Hello! We're really sorry but one
of our chickens has just flown into your garden. The beginnings of an answering smile became
a rictus grin. You have chickens? Yes we did. We apologised, and explained they
would be no trouble at all, apart from the current trouble, in fact we were
planning on eating them, so could we come and rescue our chicken from your
garden? You’re going to eat it? Well not right now obviously. At this point I felt our neighbour was
imagining a scene from a horror film as we chased chickens around the garden
with our log splitter. I quickly launched into my explanation of our welfare
aims. Really we just wanted to give these cockerels a few additional months of a full and happy life than they would otherwise have had. Unfortunately as our neighbour helped us chase a panicked
chicken around their garden, I felt that we were not being the best advert for
our welfare project. However, he seemed
satisfied with the knowledge that we were going to dispatch the cockerels as soon as they showed
signs of beginning to crow.
We returned our
errant chicken to his brood and carefully clipped all their wings. Actually, here we dispatched our one piece of
chicken knowledge and removed the flight feathers from just one wing of each chicken. Clipping both wings means that the chicken
can still fly, given sufficient effort and incentive, but clipping just one
wing means that the chicken is off-balance and will simply spiral back down to
earth (I can’t remember where I read this, but it works).
The next
morning we propped open the door of the chicken house (a converted rabbit hutch), so that our newest
arrivals could spend the day exploring the garden, and went to work.
I was first to return.
The garden was covered in poo. Lots and lots of puddles of poo. Large ones.
I was shocked, how could such small chickens
be responsible for producing such large volumes of waste? As I shuffled round the patio with a dustpan,
brush and watering can, sweeping up and brushing off as best as I could, I
worried about the effect that this would have on the other residents of our
garden. I seemed deeply unfair to let
Tiberius, Sibelius and Charles out onto grass that was so liberally covered in
drippy muck, yet keeping the chickens inside their house all day did not fit in
at all with our welfare aims.
At this point
I noticed two things: the first was that Sibelius had disappeared up the ramp inside
the chicken house, and the second was that as Tiberius was following me around
he was leaving large drippy pools of diarrhoea.
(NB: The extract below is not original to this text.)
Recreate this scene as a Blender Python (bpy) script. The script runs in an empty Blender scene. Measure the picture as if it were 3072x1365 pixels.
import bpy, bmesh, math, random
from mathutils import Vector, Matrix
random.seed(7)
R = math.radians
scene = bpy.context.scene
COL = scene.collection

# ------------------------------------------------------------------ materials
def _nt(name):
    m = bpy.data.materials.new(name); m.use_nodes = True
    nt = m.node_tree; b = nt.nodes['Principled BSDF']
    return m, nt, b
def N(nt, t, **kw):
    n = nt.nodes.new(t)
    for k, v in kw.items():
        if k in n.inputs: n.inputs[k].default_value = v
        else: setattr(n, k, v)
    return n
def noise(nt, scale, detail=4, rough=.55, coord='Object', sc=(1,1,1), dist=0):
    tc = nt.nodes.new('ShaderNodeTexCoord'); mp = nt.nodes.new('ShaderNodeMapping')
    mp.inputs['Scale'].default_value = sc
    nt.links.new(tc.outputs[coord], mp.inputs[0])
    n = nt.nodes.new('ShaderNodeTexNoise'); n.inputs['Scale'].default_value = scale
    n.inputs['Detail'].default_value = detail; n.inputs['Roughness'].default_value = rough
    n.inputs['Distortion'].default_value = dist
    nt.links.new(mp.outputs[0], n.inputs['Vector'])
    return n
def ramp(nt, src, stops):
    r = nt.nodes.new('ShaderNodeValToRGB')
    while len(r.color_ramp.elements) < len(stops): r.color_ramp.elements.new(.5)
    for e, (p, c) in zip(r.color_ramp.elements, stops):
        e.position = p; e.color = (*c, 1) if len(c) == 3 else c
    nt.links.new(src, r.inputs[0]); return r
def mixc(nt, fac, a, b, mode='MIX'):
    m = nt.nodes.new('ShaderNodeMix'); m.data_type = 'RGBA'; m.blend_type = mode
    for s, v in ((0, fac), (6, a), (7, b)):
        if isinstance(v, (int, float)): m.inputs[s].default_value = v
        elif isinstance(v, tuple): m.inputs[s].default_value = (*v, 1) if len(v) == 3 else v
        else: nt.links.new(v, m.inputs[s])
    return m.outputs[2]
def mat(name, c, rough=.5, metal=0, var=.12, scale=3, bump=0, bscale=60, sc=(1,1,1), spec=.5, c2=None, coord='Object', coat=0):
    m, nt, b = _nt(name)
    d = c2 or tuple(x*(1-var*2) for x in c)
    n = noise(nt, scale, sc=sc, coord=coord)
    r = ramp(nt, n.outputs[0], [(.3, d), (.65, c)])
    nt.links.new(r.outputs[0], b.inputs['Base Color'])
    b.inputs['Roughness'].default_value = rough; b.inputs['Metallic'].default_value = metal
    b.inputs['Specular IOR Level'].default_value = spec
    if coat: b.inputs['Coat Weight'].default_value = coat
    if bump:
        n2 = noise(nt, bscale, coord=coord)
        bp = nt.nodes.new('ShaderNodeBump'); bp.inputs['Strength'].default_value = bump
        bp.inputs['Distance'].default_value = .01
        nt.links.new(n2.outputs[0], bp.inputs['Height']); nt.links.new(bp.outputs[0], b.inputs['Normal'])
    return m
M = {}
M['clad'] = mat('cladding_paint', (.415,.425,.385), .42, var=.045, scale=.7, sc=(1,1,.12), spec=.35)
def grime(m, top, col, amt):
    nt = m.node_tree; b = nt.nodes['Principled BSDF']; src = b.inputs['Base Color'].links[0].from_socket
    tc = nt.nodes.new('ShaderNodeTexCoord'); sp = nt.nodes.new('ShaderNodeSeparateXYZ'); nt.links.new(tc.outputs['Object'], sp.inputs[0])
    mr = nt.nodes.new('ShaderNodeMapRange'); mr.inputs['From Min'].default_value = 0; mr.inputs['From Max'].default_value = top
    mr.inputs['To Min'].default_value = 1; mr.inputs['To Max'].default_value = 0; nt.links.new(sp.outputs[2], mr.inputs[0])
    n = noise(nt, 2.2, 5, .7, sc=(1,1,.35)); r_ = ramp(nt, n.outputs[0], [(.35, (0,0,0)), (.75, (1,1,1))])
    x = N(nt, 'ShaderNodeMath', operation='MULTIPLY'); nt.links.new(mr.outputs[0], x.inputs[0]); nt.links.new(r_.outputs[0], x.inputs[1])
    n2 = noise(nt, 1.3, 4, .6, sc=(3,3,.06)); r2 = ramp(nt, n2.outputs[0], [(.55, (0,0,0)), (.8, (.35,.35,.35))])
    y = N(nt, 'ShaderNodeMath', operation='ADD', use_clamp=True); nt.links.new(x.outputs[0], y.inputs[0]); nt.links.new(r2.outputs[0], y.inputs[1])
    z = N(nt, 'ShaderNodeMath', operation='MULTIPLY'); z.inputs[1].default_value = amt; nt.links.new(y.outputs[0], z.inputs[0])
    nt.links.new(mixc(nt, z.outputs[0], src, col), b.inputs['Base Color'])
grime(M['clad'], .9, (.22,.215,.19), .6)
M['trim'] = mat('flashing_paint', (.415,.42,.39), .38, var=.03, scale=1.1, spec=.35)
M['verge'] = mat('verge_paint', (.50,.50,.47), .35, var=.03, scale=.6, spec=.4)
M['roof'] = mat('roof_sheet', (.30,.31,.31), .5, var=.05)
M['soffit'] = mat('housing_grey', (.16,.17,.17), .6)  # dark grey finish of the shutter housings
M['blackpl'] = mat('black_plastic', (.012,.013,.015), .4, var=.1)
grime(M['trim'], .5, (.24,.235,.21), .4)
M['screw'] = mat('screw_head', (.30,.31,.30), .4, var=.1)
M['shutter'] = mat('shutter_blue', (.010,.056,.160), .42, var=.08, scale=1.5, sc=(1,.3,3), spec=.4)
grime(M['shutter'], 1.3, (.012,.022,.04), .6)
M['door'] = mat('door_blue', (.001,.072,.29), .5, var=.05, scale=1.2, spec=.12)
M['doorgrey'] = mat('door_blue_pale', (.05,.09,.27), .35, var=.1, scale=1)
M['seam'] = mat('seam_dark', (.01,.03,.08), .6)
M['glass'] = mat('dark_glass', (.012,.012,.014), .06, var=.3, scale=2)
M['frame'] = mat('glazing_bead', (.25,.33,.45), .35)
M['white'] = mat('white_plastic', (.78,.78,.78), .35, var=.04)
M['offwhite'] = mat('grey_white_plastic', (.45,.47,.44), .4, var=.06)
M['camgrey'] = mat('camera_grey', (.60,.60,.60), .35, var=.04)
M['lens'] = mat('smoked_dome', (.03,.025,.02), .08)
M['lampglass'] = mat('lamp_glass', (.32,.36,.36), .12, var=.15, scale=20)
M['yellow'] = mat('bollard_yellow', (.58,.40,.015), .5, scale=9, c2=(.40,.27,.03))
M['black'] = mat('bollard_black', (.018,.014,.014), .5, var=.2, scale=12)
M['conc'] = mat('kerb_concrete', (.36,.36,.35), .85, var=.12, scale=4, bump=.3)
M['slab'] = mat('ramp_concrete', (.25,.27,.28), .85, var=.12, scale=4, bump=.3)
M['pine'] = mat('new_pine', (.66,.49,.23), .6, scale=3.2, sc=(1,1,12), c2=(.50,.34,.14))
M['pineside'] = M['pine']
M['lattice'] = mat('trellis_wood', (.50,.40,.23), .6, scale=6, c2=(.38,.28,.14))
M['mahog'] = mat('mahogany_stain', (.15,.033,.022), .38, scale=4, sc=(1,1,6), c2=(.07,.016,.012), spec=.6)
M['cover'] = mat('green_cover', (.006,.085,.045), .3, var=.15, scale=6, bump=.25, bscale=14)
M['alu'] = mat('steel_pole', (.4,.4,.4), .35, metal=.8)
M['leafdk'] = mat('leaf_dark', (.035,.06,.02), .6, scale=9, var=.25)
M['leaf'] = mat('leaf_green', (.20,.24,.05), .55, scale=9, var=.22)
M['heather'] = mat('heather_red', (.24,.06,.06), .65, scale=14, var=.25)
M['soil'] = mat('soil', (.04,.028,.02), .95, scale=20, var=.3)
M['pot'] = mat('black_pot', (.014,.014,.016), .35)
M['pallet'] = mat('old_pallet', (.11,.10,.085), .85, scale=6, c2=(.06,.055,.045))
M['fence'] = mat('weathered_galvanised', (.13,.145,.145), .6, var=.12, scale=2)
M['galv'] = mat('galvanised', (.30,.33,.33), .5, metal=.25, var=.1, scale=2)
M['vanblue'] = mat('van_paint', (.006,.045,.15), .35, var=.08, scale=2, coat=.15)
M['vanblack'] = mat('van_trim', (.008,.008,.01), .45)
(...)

Ah. So here was an explanation
for the poonami. It turned out that the
goats had spent the day happily eating all of the chicken food and quite a lot
of chicken poo, and were now feeling the after effects.
We now lock the door of
the chicken house as soon as the chickens are out in the morning, much to the disgust of Tiberius and Sibelius, whose sole objective in life is now to gain entry to the chicken house.